• What the task requires: Exactly the lines from the one with "Write a Blender" through the one with "RNG = np.random.default_rng(7)", inclusive, are to be repeated, and the pictures are not.

--- START OF Stored data ---

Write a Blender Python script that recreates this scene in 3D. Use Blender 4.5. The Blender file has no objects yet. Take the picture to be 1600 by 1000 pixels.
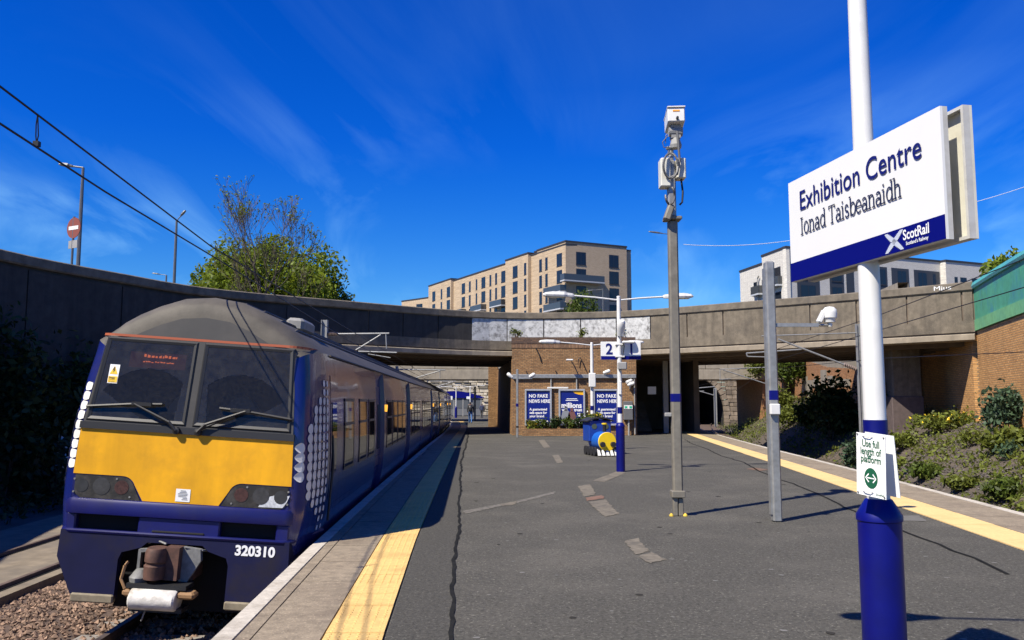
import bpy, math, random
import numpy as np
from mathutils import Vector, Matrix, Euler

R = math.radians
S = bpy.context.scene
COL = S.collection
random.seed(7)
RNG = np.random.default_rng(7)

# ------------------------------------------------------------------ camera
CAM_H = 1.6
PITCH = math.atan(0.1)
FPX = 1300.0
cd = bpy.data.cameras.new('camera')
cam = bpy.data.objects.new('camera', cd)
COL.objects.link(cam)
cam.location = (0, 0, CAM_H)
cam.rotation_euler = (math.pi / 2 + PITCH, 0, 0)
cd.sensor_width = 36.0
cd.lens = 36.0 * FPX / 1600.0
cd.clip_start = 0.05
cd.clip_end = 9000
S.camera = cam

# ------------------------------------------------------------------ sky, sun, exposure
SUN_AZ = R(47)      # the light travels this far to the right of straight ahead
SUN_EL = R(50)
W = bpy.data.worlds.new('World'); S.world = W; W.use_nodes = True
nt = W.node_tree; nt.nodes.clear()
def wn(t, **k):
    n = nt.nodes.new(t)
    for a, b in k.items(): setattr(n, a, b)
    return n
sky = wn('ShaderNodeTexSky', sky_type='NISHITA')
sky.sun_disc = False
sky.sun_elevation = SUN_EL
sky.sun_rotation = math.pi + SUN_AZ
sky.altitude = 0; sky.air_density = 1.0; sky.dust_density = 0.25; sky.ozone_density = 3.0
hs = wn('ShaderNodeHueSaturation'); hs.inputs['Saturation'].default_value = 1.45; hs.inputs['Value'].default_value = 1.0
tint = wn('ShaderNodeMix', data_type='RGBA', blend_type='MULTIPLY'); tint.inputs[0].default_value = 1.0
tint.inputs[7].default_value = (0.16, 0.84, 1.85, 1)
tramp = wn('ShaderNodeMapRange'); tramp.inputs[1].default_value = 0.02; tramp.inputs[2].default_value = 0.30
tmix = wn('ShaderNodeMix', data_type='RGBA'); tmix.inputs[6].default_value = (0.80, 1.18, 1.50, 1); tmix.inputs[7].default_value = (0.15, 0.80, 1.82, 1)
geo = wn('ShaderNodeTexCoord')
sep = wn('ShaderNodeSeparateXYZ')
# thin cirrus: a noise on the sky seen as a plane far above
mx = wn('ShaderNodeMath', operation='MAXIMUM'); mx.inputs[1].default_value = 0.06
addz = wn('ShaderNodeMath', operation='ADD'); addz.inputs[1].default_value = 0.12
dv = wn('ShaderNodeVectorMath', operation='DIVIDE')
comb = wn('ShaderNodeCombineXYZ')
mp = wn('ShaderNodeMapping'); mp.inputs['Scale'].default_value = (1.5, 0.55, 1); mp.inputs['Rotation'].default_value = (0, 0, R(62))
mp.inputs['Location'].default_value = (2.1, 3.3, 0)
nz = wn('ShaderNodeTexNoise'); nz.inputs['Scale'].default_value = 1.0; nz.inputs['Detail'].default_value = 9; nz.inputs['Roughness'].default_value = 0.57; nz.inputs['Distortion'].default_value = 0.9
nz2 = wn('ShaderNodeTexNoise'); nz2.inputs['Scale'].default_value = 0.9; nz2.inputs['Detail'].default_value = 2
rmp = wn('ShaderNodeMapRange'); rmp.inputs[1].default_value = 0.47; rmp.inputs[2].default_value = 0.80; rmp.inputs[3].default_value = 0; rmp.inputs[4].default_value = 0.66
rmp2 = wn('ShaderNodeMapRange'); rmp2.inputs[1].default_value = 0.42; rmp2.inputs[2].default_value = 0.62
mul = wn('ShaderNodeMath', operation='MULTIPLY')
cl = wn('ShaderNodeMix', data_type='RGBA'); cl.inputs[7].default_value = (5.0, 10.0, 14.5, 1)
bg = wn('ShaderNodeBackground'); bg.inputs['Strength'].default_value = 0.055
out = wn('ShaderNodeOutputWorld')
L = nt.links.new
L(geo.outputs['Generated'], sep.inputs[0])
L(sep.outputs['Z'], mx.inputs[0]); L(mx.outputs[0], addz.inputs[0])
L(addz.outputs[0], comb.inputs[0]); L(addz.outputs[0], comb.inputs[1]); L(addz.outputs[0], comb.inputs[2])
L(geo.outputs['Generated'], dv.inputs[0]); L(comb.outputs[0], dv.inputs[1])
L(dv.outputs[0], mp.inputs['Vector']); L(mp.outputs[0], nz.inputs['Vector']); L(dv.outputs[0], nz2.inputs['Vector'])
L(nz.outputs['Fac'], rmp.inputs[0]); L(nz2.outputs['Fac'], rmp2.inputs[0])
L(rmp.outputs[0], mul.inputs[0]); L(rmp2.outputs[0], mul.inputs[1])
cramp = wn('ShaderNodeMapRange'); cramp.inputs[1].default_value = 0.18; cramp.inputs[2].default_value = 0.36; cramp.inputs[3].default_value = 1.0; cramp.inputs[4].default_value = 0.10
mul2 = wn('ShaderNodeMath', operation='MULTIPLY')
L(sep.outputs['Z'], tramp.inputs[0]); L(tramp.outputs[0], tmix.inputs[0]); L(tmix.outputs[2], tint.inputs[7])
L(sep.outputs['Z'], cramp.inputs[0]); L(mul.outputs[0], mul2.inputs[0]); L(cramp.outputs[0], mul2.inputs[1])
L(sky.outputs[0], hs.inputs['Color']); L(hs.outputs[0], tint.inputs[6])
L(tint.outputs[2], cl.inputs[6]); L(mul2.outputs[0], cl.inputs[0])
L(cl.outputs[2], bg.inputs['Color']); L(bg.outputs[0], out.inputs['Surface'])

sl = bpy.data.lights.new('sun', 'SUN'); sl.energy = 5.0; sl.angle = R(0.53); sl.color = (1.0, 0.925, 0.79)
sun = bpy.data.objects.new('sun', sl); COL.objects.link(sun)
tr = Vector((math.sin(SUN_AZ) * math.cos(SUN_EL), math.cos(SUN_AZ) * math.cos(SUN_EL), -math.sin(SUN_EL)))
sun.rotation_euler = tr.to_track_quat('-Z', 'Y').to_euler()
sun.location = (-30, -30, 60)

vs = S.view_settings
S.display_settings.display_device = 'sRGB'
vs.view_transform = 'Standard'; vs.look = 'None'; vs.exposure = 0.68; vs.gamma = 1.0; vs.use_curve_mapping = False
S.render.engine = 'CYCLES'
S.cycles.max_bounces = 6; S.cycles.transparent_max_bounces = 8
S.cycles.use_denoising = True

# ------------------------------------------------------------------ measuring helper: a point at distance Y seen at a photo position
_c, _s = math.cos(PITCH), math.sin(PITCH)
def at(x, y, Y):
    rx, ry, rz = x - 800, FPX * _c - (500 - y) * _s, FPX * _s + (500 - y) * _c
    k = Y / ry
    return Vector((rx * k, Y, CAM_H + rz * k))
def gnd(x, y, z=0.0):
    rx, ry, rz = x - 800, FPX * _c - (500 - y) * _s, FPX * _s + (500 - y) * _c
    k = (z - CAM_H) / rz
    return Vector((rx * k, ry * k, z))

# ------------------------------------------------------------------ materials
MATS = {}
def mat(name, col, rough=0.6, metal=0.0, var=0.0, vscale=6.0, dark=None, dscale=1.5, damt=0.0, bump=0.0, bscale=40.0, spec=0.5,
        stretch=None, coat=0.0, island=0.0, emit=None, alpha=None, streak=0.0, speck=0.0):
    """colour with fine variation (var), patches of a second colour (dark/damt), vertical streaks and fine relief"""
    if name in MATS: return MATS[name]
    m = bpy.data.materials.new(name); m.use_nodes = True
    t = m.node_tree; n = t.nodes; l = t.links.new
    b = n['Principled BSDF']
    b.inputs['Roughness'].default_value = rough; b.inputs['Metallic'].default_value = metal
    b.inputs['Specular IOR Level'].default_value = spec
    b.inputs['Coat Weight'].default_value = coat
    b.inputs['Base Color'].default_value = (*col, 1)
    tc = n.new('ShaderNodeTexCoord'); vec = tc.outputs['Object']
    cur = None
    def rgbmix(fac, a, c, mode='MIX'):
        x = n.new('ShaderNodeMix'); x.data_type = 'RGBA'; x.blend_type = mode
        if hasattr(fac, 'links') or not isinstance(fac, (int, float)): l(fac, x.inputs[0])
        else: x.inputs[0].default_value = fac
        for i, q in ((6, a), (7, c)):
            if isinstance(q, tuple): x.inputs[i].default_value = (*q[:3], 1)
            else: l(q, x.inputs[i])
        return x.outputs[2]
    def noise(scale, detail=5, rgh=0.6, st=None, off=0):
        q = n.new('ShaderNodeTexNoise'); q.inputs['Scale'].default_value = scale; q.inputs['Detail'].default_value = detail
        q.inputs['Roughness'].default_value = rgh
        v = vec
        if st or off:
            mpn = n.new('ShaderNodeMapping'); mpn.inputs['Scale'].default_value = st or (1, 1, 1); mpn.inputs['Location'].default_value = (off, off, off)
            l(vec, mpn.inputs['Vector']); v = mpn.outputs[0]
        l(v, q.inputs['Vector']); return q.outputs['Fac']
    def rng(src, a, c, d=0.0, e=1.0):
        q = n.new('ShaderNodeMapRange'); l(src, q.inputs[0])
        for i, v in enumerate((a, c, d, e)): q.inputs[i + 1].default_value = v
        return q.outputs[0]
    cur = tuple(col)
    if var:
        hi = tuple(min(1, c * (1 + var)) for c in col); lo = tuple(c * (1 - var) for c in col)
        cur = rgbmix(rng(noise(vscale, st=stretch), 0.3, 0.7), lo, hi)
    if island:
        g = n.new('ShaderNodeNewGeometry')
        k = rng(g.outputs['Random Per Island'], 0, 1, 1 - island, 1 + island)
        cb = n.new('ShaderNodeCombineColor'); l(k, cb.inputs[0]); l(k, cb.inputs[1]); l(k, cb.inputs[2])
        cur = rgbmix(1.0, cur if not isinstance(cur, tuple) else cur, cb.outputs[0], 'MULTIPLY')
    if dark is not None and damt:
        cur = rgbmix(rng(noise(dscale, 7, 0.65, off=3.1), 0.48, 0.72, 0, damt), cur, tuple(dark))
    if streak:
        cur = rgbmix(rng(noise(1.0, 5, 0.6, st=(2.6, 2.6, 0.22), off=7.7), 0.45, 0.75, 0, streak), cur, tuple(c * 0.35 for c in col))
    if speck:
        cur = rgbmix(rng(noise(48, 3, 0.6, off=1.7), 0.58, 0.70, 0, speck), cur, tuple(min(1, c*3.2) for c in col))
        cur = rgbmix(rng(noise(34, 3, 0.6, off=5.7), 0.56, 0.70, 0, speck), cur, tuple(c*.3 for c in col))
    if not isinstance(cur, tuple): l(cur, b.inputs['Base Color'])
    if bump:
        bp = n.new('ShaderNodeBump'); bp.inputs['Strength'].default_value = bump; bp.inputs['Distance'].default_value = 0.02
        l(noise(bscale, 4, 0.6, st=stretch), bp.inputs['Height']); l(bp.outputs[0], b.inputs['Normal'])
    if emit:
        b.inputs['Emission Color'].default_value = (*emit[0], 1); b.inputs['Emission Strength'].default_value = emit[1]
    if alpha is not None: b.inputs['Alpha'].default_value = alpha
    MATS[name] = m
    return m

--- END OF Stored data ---
--- START OF Stored data ---

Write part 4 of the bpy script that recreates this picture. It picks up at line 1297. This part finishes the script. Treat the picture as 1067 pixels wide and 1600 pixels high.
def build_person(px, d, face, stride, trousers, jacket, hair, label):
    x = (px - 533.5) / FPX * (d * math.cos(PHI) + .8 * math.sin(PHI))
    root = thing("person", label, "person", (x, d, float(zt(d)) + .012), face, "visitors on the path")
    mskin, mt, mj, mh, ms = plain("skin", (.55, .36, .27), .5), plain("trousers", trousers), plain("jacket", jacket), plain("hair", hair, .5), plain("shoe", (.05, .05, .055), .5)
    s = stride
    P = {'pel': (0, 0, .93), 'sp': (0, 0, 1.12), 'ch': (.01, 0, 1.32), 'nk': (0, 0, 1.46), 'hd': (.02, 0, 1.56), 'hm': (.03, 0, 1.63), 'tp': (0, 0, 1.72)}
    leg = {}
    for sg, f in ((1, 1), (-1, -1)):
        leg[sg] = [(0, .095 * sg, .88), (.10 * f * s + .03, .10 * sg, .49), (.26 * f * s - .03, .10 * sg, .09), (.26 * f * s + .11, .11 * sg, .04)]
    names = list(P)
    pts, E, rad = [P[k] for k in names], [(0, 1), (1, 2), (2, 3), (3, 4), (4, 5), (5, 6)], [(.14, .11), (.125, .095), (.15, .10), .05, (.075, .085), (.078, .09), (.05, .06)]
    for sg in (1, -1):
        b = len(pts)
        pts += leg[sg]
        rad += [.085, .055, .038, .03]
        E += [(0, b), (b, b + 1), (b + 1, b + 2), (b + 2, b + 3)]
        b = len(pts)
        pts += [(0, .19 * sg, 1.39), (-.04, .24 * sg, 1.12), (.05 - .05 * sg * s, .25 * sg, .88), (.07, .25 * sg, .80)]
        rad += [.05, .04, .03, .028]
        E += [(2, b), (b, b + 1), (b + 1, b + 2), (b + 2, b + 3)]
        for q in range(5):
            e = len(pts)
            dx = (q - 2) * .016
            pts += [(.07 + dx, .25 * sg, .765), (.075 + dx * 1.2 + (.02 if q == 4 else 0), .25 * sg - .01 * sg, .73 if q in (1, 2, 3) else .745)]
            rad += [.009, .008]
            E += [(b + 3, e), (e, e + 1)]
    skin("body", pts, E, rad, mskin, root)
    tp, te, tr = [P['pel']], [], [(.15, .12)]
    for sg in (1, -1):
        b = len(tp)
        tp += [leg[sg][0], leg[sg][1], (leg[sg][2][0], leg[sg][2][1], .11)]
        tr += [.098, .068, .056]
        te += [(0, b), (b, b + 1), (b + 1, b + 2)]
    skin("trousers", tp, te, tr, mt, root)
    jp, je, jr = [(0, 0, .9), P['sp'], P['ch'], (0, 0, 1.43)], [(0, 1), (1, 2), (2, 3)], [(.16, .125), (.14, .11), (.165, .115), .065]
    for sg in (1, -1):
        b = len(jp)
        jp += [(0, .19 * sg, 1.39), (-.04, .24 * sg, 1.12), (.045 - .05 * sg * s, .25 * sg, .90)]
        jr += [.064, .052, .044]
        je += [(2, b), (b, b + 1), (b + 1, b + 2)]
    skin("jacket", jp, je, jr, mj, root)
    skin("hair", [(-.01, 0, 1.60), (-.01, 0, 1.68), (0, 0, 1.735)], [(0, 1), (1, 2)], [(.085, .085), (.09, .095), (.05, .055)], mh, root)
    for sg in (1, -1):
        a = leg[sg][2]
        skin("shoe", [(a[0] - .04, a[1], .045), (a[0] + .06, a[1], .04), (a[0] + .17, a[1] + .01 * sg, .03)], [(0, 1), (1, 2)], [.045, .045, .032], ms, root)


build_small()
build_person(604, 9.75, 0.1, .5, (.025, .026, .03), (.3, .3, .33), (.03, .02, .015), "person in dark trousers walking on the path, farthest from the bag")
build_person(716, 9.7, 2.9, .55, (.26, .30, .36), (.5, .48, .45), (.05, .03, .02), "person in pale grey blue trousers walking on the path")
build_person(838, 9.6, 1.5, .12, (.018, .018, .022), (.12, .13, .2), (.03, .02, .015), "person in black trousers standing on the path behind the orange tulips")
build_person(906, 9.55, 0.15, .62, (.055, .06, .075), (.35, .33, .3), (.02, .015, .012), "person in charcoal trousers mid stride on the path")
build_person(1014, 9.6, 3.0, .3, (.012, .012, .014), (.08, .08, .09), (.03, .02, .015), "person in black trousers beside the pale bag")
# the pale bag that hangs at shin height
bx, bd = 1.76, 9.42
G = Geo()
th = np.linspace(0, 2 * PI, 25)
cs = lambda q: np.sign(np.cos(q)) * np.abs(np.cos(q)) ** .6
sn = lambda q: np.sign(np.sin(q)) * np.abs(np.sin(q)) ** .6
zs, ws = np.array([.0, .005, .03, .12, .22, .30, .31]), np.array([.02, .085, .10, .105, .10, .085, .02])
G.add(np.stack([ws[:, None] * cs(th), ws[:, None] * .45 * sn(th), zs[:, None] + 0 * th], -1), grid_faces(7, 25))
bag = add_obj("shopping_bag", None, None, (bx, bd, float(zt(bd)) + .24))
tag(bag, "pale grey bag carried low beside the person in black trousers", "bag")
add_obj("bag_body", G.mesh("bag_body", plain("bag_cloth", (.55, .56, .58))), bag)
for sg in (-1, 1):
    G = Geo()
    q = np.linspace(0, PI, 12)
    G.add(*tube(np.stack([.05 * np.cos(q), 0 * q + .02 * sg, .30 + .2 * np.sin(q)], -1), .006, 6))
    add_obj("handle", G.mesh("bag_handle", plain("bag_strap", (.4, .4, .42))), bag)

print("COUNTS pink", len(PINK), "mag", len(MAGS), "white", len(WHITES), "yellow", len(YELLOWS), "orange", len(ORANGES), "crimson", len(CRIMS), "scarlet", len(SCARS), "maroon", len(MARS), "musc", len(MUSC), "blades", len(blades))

--- END OF Stored data ---

• Worked answer:
Write a Blender Python script that recreates this scene in 3D. Use Blender 4.5. The Blender file has no objects yet. Take the picture to be 1600 by 1000 pixels.
import bpy, math, random
import numpy as np
from mathutils import Vector, Matrix, Euler

R = math.radians
S = bpy.context.scene
COL = S.collection
random.seed(7)
RNG = np.random.default_rng(7)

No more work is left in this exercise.